╭─ MATERIAL
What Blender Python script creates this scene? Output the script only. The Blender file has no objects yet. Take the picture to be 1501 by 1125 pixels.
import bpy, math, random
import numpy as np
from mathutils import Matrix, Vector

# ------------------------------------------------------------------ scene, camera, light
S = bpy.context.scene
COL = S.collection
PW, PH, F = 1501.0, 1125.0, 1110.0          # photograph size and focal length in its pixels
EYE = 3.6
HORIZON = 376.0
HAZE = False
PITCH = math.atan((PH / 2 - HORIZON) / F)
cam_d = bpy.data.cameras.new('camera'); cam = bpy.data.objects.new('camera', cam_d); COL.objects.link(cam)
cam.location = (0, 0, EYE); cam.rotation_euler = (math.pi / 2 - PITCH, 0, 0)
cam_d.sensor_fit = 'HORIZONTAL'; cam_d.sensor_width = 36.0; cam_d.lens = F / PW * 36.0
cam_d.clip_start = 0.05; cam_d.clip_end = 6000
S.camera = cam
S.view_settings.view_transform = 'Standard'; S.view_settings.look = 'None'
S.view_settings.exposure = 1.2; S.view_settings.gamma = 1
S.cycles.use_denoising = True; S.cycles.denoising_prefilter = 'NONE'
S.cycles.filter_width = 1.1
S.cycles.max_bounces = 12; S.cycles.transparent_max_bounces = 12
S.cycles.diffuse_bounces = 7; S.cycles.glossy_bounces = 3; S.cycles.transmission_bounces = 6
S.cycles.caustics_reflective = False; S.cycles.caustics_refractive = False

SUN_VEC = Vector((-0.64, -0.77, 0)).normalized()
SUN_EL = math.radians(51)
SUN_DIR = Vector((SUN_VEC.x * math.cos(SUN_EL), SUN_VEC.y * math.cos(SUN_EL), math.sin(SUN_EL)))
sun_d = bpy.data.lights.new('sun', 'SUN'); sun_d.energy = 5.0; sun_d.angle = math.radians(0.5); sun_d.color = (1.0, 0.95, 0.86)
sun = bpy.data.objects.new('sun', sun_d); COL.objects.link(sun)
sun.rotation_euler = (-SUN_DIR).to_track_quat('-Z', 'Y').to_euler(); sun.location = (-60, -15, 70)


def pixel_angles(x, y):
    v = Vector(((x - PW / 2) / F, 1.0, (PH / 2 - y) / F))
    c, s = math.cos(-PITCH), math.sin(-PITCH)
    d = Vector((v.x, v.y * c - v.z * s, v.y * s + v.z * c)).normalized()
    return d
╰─
> _WHAT THIS TASK INVOLVES_: Quote the data above verbatim from its first line to the line that includes "from mathutils import Matrix, Vector", with both boundary lines retained.

> _FINISHED ANSWER_:
What Blender Python script creates this scene? Output the script only. The Blender file has no objects yet. Take the picture to be 1501 by 1125 pixels.
import bpy, math, random
import numpy as np
from mathutils import Matrix, Vector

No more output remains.